* Data shown:
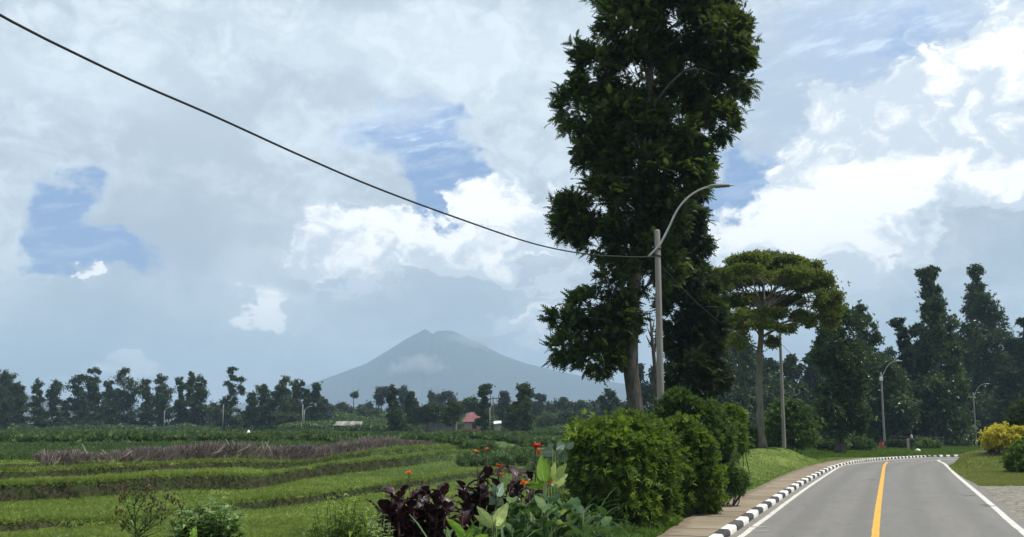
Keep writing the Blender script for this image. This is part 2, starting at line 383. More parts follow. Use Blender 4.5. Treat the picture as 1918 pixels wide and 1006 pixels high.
# ------------------------------------------------------------------ the road's plan
def catmull(P, n=16):
    P = np.asarray(P, float); Q = np.vstack([2 * P[0] - P[1], P, 2 * P[-1] - P[-2]]); out = []
    for i in range(1, len(Q) - 2):
        t = np.linspace(0, 1, n, endpoint=False)[:, None]; p0, p1, p2, p3 = Q[i - 1:i + 3]
        out.append(.5 * (2 * p1 + (p2 - p0) * t + (2 * p0 - 5 * p1 + 4 * p2 - p3) * t ** 2 + (3 * p1 - p0 - 3 * p2 + p3) * t ** 3))
    return np.vstack(out + [P[-1:]])
DIR = np.array([.335, .942])
def back(p, ls=(90, 45, 20)): return [np.array(p) - DIR * l for l in ls]
def pix2(lst, z=0): return [GP(a, b, z)[:2] for a, b in lst]
kerb_c = pix2([(1366, 1005), (1420, 965.5), (1462, 937), (1500, 911), (1540, 888), (1568, 875.5), (1600, 867.5), (1640, 862.3), (1700, 858.3), (1760, 855.9)])
kerb_c = back(kerb_c[0]) + kerb_c + [np.array(p) for p in ((36.5, 79.2), (48, 81.5), (75, 82.5), (120, 78))]
edge_c = pix2([(1918, 977), (1832, 909.6), (1805, 895), (1778, 875.5)])
edge_c = back(edge_c[0]) + edge_c + [np.array(p) for p in ((27.3, 65.2), (29.6, 68.4), (32.8, 69.8), (38, 70.6), (48, 71.4), (75, 72), (120, 69))]
walk_c = [GP(a, b, .12)[:2] for a, b in ((1227, 1006), (1287, 971.6), (1317.6, 955.4), (1389, 926), (1463, 892), (1500, 877.5), (1535, 868))]
walk_c = back(walk_c[0]) + walk_c + [np.array(p) for p in ((20.4, 67.2), (23.2, 71.6), (27.4, 75.8), (31.3, 78.6), (36, 81.0), (48, 83.2), (75, 84.2), (120, 80))]
yel_c = pix2([(1639, 1006), (1644.4, 955.5), (1649.8, 915), (1653.8, 888), (1656.5, 872.5), (1662, 865.2)])
yel_c = back(yel_c[0]) + yel_c
wdash_c = [yel_c[-1]] + [np.array(p) for p in ((25.5, 69.2), (28.2, 71.5), (31, 73.6), (36, 76), (48, 78), (75, 79), (120, 75))]
lw_c = pix2([(1390, 1004), (1440, 967), (1500, 922), (1545, 891.5), (1575, 873.5), (1600, 869)])
lw_c = back(lw_c[0]) + lw_c + [kerb_c[10] + np.array([.5, -.6]), kerb_c[11] + np.array([.2, -.7]), kerb_c[12] + np.array([.1, -.7])] + [k + np.array([.1, -.7]) for k in kerb_c[13:]]
rw_c = pix2([(1918, 998), (1859, 947), (1821, 915), (1789, 888), (1770, 869.5), (1760, 861.5)])
rw_c = back(rw_c[0]) + rw_c + [np.array(p) for p in ((31.0, 71.6), (33.5, 72.0), (38, 72.4), (48, 73.0), (75, 73.6), (120, 70.6))]
K = catmull(kerb_c); ED = catmull(edge_c); WK = catmull(walk_c); YL = catmull(yel_c); WD = catmull(wdash_c); LW = catmull(lw_c); RW = catmull(rw_c)
def resample(P, n=None, step=None):
    L = np.concatenate([[0], np.cumsum(np.linalg.norm(np.diff(P, axis=0), axis=1))])
    t = np.linspace(0, L[-1], n) if n else np.arange(0, L[-1], step)
    return np.stack([np.interp(t, L, P[:, i]) for i in range(P.shape[1])], 1), t
def in_poly(x, y, poly):
    ins = np.zeros(x.shape, bool); n = len(poly); j = n - 1
    for i in range(n):
        xi, yi = poly[i]; xj, yj = poly[j]
        if yi != yj: ins ^= ((yi > y) != (yj > y)) & (x < (xj - xi) * (y - yi) / (yj - yi) + xi)
        j = i
    return ins
Wr, _ = resample(WK, n=150); Er, _ = resample(ED, n=150)
ROADPOLY = np.vstack([Wr, Er[::-1]])
def dist_to(x, y, pts):
    out = np.full(x.shape, 1e9)
    a = pts[:-1]; b = pts[1:]
    for (ax, ay), (bx, by) in zip(a, b):
        dx, dy = bx - ax, by - ay; t = np.clip(((x - ax) * dx + (y - ay) * dy) / (dx * dx + dy * dy), 0, 1)
        out = np.minimum(out, (x - ax - t * dx) ** 2 + (y - ay - t * dy) ** 2)
    return np.sqrt(out)
def ss(a, b, x): t = np.clip((x - a) / (b - a), 0, 1); return t * t * (3 - 2 * t)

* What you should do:
Repeat the data exactly, dropping every picture it holds.

* Answer in full:
Keep writing the Blender script for this image. This is part 2, starting at line 383. More parts follow. Use Blender 4.5. Treat the picture as 1918 pixels wide and 1006 pixels high.
# ------------------------------------------------------------------ the road's plan
def catmull(P, n=16):
    P = np.asarray(P, float); Q = np.vstack([2 * P[0] - P[1], P, 2 * P[-1] - P[-2]]); out = []
    for i in range(1, len(Q) - 2):
        t = np.linspace(0, 1, n, endpoint=False)[:, None]; p0, p1, p2, p3 = Q[i - 1:i + 3]
        out.append(.5 * (2 * p1 + (p2 - p0) * t + (2 * p0 - 5 * p1 + 4 * p2 - p3) * t ** 2 + (3 * p1 - p0 - 3 * p2 + p3) * t ** 3))
    return np.vstack(out + [P[-1:]])
DIR = np.array([.335, .942])
def back(p, ls=(90, 45, 20)): return [np.array(p) - DIR * l for l in ls]
def pix2(lst, z=0): return [GP(a, b, z)[:2] for a, b in lst]
kerb_c = pix2([(1366, 1005), (1420, 965.5), (1462, 937), (1500, 911), (1540, 888), (1568, 875.5), (1600, 867.5), (1640, 862.3), (1700, 858.3), (1760, 855.9)])
kerb_c = back(kerb_c[0]) + kerb_c + [np.array(p) for p in ((36.5, 79.2), (48, 81.5), (75, 82.5), (120, 78))]
edge_c = pix2([(1918, 977), (1832, 909.6), (1805, 895), (1778, 875.5)])
edge_c = back(edge_c[0]) + edge_c + [np.array(p) for p in ((27.3, 65.2), (29.6, 68.4), (32.8, 69.8), (38, 70.6), (48, 71.4), (75, 72), (120, 69))]
walk_c = [GP(a, b, .12)[:2] for a, b in ((1227, 1006), (1287, 971.6), (1317.6, 955.4), (1389, 926), (1463, 892), (1500, 877.5), (1535, 868))]
walk_c = back(walk_c[0]) + walk_c + [np.array(p) for p in ((20.4, 67.2), (23.2, 71.6), (27.4, 75.8), (31.3, 78.6), (36, 81.0), (48, 83.2), (75, 84.2), (120, 80))]
yel_c = pix2([(1639, 1006), (1644.4, 955.5), (1649.8, 915), (1653.8, 888), (1656.5, 872.5), (1662, 865.2)])
yel_c = back(yel_c[0]) + yel_c
wdash_c = [yel_c[-1]] + [np.array(p) for p in ((25.5, 69.2), (28.2, 71.5), (31, 73.6), (36, 76), (48, 78), (75, 79), (120, 75))]
lw_c = pix2([(1390, 1004), (1440, 967), (1500, 922), (1545, 891.5), (1575, 873.5), (1600, 869)])
lw_c = back(lw_c[0]) + lw_c + [kerb_c[10] + np.array([.5, -.6]), kerb_c[11] + np.array([.2, -.7]), kerb_c[12] + np.array([.1, -.7])] + [k + np.array([.1, -.7]) for k in kerb_c[13:]]
rw_c = pix2([(1918, 998), (1859, 947), (1821, 915), (1789, 888), (1770, 869.5), (1760, 861.5)])
rw_c = back(rw_c[0]) + rw_c + [np.array(p) for p in ((31.0, 71.6), (33.5, 72.0), (38, 72.4), (48, 73.0), (75, 73.6), (120, 70.6))]
K = catmull(kerb_c); ED = catmull(edge_c); WK = catmull(walk_c); YL = catmull(yel_c); WD = catmull(wdash_c); LW = catmull(lw_c); RW = catmull(rw_c)
def resample(P, n=None, step=None):
    L = np.concatenate([[0], np.cumsum(np.linalg.norm(np.diff(P, axis=0), axis=1))])
    t = np.linspace(0, L[-1], n) if n else np.arange(0, L[-1], step)
    return np.stack([np.interp(t, L, P[:, i]) for i in range(P.shape[1])], 1), t
def in_poly(x, y, poly):
    ins = np.zeros(x.shape, bool); n = len(poly); j = n - 1
    for i in range(n):
        xi, yi = poly[i]; xj, yj = poly[j]
        if yi != yj: ins ^= ((yi > y) != (yj > y)) & (x < (xj - xi) * (y - yi) / (yj - yi) + xi)
        j = i
    return ins
Wr, _ = resample(WK, n=150); Er, _ = resample(ED, n=150)
ROADPOLY = np.vstack([Wr, Er[::-1]])
def dist_to(x, y, pts):
    out = np.full(x.shape, 1e9)
    a = pts[:-1]; b = pts[1:]
    for (ax, ay), (bx, by) in zip(a, b):
        dx, dy = bx - ax, by - ay; t = np.clip(((x - ax) * dx + (y - ay) * dy) / (dx * dx + dy * dy), 0, 1)
        out = np.minimum(out, (x - ax - t * dx) ** 2 + (y - ay - t * dy) ** 2)
    return np.sqrt(out)
def ss(a, b, x): t = np.clip((x - a) / (b - a), 0, 1); return t * t * (3 - 2 * t)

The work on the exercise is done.